>> begin INPUT

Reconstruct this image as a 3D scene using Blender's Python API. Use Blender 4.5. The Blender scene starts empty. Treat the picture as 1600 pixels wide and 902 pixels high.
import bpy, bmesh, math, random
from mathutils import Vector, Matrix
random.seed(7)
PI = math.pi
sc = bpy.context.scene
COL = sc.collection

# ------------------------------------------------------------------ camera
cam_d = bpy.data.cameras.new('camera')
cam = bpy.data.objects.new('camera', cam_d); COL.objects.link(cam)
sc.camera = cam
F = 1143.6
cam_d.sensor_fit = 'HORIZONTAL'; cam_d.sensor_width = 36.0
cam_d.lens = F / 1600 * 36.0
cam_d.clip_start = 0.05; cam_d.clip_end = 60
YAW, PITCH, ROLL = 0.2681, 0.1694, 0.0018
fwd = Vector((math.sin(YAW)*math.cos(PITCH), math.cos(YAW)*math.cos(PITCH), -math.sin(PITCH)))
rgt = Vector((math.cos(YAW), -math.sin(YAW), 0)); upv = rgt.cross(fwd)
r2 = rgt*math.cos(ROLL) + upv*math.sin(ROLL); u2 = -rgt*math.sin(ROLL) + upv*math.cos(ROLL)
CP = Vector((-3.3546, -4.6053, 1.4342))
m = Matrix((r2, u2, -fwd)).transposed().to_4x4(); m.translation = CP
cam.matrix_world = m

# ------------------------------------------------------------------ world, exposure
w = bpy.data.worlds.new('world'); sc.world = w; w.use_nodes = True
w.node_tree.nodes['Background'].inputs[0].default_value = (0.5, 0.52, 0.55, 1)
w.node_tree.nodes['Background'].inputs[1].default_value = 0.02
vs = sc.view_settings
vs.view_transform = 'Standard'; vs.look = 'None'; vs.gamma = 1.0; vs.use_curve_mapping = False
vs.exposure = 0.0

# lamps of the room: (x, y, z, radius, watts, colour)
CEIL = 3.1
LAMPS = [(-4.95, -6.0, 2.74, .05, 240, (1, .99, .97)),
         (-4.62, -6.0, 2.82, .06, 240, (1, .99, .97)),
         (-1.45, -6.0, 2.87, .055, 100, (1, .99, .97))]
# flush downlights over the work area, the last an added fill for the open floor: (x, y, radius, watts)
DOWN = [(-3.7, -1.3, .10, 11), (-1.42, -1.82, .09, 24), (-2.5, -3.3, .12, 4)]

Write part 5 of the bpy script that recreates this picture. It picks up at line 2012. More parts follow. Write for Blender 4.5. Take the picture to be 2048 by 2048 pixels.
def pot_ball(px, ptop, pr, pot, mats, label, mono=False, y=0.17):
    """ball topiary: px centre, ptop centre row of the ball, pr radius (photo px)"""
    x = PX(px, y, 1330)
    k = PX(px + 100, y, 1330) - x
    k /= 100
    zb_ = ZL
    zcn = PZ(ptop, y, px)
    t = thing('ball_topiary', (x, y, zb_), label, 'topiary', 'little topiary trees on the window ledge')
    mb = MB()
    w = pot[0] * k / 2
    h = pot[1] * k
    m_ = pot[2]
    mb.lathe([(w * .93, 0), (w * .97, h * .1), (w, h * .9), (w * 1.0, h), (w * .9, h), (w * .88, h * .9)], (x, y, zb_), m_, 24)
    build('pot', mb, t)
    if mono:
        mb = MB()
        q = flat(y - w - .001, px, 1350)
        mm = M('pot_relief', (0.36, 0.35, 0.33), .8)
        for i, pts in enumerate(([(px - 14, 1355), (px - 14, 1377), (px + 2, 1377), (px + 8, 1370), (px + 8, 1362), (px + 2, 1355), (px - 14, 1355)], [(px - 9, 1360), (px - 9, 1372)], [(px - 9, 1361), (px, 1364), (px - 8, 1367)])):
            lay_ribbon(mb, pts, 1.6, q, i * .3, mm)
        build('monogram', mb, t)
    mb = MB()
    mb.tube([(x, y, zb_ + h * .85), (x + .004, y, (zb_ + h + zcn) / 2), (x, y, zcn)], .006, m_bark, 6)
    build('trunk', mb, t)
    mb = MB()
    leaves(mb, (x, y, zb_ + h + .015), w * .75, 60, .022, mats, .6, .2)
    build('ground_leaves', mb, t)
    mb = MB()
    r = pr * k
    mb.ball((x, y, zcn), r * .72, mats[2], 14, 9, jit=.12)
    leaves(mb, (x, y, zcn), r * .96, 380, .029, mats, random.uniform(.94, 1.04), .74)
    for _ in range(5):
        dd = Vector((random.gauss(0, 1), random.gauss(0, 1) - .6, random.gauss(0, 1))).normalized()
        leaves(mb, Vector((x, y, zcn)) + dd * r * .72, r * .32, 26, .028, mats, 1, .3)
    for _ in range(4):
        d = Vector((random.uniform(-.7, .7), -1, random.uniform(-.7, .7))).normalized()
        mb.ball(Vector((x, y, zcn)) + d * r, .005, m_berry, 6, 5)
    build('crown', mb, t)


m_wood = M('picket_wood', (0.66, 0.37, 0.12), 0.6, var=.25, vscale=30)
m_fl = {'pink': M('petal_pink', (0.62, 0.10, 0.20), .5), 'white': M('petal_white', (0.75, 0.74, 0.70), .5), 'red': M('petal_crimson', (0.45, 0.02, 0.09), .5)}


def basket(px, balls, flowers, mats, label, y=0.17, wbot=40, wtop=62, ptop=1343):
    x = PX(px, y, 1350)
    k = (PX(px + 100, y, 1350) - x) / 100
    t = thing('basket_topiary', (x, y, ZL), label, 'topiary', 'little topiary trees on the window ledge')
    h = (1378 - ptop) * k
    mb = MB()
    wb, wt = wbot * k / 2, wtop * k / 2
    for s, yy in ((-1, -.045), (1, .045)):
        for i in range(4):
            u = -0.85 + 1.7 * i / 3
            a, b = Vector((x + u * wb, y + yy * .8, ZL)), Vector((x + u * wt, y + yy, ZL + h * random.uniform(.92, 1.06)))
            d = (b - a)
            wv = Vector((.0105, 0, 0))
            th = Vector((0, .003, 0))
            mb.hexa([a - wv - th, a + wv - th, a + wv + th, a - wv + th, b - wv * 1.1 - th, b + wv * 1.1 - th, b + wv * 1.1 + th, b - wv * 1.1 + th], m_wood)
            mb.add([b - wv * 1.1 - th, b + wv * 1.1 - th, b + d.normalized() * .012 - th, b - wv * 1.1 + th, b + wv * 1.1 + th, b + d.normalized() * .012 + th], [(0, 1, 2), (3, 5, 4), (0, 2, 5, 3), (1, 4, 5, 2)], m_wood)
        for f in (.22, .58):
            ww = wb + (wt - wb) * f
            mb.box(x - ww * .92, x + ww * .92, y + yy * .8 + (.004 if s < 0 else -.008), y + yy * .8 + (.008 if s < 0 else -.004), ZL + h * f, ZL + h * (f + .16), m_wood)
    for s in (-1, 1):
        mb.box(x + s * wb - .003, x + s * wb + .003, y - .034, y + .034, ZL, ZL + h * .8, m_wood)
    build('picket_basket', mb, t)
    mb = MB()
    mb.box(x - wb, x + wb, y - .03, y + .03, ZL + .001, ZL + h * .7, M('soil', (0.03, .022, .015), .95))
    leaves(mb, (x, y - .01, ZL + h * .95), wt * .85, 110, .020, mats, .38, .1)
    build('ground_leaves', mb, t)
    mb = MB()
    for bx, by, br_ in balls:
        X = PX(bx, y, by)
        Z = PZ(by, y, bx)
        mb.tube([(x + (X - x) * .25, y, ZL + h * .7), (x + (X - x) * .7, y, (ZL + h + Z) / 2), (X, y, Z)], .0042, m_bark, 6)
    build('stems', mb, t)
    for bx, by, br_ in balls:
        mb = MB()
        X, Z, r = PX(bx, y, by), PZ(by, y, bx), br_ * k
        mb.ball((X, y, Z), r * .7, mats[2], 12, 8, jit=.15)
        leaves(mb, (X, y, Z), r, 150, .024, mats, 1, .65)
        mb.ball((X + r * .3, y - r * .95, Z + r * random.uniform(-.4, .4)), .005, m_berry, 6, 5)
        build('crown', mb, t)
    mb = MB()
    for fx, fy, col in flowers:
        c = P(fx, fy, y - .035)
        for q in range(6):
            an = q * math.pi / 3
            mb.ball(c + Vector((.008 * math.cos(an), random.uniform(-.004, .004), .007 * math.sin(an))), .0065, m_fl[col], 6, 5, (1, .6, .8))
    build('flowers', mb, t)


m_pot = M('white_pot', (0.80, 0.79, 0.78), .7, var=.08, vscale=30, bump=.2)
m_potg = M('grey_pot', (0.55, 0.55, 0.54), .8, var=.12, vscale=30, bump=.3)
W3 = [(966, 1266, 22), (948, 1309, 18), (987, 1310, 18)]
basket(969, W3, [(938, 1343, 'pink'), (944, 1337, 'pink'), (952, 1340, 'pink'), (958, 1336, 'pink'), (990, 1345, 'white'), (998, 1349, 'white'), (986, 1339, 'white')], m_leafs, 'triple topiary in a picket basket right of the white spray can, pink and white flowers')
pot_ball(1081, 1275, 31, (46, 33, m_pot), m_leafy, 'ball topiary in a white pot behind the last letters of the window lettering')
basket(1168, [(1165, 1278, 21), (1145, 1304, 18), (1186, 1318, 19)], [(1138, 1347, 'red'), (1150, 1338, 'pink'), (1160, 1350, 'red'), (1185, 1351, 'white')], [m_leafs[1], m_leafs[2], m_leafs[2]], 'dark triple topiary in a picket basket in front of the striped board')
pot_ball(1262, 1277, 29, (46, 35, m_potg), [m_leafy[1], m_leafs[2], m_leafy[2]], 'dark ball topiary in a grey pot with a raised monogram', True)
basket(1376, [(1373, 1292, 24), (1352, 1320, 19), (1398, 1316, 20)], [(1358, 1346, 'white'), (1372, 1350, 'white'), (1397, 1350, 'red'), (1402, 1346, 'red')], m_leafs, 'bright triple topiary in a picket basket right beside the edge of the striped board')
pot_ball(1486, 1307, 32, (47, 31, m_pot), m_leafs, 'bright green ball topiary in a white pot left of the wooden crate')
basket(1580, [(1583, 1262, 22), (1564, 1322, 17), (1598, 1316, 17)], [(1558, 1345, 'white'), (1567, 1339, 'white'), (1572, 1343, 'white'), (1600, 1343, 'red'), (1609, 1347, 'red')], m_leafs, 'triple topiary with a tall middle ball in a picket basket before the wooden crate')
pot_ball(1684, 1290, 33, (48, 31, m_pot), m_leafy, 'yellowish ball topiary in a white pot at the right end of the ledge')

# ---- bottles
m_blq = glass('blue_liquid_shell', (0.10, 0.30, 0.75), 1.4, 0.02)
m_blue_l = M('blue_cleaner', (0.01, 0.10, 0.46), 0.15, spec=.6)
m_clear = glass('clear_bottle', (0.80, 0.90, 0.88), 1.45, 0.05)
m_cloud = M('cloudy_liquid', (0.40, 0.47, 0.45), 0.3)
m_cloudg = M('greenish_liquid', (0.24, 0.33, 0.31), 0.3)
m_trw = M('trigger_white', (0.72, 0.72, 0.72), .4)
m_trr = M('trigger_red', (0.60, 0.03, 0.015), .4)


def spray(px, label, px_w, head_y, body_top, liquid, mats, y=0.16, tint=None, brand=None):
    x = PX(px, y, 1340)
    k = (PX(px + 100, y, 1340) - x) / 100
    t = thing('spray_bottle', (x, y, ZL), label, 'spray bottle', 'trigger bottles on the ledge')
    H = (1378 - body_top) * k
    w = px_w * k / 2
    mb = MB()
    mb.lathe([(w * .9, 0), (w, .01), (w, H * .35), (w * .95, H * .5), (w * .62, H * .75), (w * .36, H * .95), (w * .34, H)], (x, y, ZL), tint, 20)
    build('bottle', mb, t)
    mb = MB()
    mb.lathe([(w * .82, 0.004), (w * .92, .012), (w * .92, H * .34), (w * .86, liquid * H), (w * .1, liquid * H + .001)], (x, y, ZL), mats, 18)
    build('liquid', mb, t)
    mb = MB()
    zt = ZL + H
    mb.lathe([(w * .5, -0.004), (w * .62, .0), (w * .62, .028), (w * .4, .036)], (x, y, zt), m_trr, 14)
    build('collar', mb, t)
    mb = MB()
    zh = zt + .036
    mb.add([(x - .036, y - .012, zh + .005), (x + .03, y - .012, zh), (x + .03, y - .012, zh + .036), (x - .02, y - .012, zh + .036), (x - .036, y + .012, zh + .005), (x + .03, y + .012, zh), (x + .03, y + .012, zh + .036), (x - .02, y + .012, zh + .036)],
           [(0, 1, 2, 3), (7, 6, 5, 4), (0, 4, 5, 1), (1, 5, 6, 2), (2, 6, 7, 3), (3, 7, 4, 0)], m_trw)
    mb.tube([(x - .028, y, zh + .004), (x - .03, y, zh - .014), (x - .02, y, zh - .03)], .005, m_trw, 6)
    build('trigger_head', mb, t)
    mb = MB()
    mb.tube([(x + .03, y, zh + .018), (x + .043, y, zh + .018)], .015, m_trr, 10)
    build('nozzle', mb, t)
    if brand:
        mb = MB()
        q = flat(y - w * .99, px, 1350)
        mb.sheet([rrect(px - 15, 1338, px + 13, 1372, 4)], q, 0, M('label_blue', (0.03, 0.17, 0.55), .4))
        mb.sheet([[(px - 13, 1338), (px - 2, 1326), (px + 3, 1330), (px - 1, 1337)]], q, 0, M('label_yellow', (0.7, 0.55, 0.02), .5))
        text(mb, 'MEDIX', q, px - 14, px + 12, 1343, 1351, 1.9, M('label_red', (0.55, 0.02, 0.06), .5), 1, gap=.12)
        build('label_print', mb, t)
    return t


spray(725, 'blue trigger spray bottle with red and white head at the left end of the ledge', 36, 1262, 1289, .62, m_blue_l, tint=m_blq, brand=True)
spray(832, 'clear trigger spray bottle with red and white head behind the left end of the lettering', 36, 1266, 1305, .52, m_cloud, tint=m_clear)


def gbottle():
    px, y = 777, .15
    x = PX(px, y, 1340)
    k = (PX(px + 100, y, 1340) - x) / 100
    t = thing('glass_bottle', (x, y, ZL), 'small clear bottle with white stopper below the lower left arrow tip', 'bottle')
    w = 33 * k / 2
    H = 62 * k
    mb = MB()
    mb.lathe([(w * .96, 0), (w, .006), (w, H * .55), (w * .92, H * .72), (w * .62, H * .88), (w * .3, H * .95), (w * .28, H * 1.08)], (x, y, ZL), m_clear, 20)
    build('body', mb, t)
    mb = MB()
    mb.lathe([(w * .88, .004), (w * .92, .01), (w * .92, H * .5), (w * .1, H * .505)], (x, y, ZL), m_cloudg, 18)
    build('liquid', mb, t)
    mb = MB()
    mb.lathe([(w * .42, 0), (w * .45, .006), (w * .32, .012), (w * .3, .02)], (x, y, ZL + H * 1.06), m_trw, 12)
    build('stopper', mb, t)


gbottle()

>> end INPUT

SET PROBLEM — Search the data for "pixels" and list every line in which it occurs.

THE OUTPUT —
Reconstruct this image as a 3D scene using Blender's Python API. Use Blender 4.5. The Blender scene starts empty. Treat the picture as 1600 pixels wide and 902 pixels high.
Write part 5 of the bpy script that recreates this picture. It picks up at line 2012. More parts follow. Write for Blender 4.5. Take the picture to be 2048 by 2048 pixels.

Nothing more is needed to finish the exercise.